Não
apenas somos equipados semioticamente para ir à fábrica ou ao
escritório, como somos injetados, além disso, de uma série de
representações inconscientes, tendendo a moldar nosso ego. Nosso
inconsciente é equipado para assegurar a sua cumplicidade com
as formações repressivas dominantes. A esta função generalizada de
equipamentos, que estratifica os papéis, hierarquiza a sociedade,
codifica os destinos, oporemos uma função de agenciamento coletivo do
sócius que não procura mais fazer com que as pessoas entrem os quadros
preestabelecidos para adaptá-los a finalidades universais e eternas, mas
sim que aceita o caráter finito e delimitado historicamente do
empreendimentos humanos. É sob esta condição que as singularidades do
desejo poderão ser respeitadas. Tomemos o exemplo de Femand Deligny [1]
em Cevennes. Ele não criou ali uma instituição para crianças autistas.
Ele tomou possível que um grupo de adultos e de crianças autistas
pudessem viver juntos segundo seus próprios desejos. Ele agenciou uma
economia coletiva de desejo articulando pessoas, gestos, circuitos
econômicos e relacionais, etc. É muito diferente o que fazem
geralmente os psicólogos e os educadores que tem, a priori, uma idéia a
respeito das diversas categorias de “inválidos”. O saber, aqui, não se
constitui mais no poder que se apoia em todas as outras formações
repressivas. A única maneira de “percurtir” o inconsciente, de fazê-lo
sair de sua rotina, é dando ao desejo o meio de se exprimir no campo
social. Manifestamente, Deligny gosta das pessoas chamadas de autistas E
estas sabem disso. Assim como aqueles que trabalham com ele. Tudo parte
daí. E é para ai que tudo volta. Desde que somo obrigados por função, a
cuidar dos outros, a “assisti-los”, uma espécie de relação ascética
sadomasoquista se institui, poluindo em profundidade as iniciativas
aparentemente mais inocentes e mais desinteressadas. Imaginemos que
“profissionais de autista”, como as pessoas do AMIPI, [2] se proponham a
fazer “como Deligny” imitando seus gestos, organizando nas mesmas
condições. O que é que aconteceria? Eles não fariam mais do que
“aprimorar” sua tecnologia microfascista, que até agora não tinha
encontrado nada melhor do que se enfeitar com o prestígio “cientifico”
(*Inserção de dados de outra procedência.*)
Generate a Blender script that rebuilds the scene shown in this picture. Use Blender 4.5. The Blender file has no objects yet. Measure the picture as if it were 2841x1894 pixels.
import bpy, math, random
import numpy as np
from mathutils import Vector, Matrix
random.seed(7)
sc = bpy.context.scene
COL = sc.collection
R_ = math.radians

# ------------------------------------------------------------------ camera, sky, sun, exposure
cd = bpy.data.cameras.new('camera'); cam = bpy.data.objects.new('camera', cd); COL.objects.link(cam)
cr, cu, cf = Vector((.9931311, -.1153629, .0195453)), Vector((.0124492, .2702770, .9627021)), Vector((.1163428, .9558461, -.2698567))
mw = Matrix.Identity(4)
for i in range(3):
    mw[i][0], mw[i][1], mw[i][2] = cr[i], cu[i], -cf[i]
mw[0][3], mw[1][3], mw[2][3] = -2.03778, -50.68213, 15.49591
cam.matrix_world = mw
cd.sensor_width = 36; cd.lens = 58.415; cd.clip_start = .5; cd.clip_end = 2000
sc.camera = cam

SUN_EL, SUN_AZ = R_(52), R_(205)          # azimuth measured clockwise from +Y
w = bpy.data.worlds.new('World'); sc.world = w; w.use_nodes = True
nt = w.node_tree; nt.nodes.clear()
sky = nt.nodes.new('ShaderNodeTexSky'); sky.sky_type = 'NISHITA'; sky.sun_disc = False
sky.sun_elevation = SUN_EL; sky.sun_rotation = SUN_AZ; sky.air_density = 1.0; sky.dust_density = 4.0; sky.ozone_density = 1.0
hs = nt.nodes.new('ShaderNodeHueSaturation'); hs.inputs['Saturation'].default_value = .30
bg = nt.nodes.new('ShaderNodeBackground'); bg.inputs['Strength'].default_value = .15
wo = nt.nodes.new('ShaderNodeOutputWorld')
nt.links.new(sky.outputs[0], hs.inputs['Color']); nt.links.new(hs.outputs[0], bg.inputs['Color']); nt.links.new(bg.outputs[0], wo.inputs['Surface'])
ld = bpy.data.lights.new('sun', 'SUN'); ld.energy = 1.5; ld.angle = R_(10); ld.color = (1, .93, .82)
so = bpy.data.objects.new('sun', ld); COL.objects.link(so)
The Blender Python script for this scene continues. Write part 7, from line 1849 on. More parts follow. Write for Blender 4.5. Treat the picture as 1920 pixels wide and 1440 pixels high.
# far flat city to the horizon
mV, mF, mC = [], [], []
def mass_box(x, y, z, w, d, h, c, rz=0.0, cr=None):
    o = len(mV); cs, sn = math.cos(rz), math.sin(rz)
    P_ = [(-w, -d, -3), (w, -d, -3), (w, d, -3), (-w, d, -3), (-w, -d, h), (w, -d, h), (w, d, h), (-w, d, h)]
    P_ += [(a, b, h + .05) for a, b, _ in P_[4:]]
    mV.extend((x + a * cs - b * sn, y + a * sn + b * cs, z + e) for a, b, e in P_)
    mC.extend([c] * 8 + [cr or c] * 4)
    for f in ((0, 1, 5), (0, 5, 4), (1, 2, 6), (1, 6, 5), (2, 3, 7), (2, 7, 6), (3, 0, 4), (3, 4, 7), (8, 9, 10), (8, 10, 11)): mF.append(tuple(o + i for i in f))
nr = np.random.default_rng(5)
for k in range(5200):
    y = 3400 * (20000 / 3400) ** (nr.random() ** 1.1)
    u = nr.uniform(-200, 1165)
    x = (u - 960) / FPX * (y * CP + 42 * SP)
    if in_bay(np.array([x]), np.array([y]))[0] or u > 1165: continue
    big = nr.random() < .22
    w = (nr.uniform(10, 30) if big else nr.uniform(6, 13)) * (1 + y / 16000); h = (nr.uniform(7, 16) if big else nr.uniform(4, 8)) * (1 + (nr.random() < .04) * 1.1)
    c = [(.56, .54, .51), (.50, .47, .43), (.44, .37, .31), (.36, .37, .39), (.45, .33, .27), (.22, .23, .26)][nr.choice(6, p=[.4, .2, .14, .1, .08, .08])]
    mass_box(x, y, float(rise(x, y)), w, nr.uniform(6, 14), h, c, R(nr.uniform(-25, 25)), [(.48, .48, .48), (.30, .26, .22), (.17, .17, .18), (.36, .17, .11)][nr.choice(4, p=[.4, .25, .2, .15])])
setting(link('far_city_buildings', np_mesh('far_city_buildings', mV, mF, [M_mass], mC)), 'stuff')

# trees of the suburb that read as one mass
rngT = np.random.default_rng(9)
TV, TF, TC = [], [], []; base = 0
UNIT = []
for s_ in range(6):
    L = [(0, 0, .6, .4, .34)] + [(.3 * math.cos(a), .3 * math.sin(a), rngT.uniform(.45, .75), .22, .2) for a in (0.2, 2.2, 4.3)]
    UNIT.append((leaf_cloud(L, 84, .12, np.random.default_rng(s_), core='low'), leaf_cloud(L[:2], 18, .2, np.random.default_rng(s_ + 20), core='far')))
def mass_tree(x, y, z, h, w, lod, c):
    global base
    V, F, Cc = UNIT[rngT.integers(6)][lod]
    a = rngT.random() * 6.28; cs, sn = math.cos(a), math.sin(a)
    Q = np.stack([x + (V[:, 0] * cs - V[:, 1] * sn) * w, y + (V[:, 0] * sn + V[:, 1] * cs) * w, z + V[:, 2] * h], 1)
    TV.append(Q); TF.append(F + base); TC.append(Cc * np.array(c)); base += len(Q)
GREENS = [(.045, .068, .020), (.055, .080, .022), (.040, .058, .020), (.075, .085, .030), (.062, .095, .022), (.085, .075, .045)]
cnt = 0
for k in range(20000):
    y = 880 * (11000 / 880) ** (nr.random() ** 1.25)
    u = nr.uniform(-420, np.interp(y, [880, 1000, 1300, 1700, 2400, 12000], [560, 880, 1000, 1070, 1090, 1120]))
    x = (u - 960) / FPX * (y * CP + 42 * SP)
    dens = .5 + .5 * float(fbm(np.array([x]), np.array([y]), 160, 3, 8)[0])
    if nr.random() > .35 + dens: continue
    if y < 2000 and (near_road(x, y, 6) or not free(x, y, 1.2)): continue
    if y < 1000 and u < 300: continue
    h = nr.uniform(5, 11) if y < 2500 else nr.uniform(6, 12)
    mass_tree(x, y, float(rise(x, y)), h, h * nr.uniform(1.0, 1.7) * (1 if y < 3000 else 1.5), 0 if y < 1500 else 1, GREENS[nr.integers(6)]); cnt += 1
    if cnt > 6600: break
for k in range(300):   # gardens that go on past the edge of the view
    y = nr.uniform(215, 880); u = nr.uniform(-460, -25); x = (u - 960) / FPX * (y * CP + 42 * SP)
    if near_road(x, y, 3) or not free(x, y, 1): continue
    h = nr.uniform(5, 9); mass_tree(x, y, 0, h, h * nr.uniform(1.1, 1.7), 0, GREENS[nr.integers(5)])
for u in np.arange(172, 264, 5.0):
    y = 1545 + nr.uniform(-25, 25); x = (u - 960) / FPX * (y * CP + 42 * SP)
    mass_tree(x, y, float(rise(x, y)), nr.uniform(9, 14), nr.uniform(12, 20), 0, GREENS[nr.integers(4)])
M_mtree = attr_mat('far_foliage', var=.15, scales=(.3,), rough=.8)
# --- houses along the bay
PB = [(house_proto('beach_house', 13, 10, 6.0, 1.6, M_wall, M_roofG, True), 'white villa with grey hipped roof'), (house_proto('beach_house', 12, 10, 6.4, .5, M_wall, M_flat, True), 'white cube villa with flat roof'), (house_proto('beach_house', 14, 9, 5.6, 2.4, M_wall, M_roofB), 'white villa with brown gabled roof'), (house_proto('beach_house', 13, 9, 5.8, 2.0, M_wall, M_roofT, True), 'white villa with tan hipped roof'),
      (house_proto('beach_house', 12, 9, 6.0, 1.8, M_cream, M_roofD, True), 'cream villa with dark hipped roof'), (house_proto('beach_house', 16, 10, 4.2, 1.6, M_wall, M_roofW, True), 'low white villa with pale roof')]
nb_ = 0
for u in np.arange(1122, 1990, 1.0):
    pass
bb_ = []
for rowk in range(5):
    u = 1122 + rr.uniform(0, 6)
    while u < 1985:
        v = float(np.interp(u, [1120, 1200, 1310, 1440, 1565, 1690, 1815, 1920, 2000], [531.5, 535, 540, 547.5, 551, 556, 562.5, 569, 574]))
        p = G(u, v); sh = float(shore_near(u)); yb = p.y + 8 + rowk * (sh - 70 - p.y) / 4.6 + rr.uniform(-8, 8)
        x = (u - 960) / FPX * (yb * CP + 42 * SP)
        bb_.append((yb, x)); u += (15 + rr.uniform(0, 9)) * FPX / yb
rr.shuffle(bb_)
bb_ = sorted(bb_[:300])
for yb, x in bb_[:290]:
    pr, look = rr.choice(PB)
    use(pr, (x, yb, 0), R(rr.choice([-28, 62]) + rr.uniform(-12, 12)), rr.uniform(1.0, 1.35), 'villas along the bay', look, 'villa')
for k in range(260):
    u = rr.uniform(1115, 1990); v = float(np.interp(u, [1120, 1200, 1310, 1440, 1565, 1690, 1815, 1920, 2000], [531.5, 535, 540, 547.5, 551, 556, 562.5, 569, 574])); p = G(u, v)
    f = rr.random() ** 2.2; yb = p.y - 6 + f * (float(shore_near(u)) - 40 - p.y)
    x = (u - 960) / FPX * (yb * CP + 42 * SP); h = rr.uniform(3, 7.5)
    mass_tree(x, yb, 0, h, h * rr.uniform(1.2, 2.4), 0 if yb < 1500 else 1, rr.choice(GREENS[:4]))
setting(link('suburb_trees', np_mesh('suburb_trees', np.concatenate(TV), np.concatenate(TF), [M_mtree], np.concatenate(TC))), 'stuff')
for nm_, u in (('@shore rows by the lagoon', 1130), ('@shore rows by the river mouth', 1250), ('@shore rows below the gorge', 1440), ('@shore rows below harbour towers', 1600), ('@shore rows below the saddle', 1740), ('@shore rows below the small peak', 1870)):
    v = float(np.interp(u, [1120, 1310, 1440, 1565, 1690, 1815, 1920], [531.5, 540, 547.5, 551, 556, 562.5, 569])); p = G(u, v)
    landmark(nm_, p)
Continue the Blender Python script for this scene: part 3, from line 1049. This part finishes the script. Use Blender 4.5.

do neobehaviorismo anglo-saxão. Não ao nível dos gestos, dos
equipamentos, das instituições, que o verdadeiro metabolismo do desejo –
por exemplo, o desejo de viver – encontrara se caminho, mas sim no
agenciamento de pessoas, de funções, de relações econômicas e sociais,
voltado para uma política global de libertação.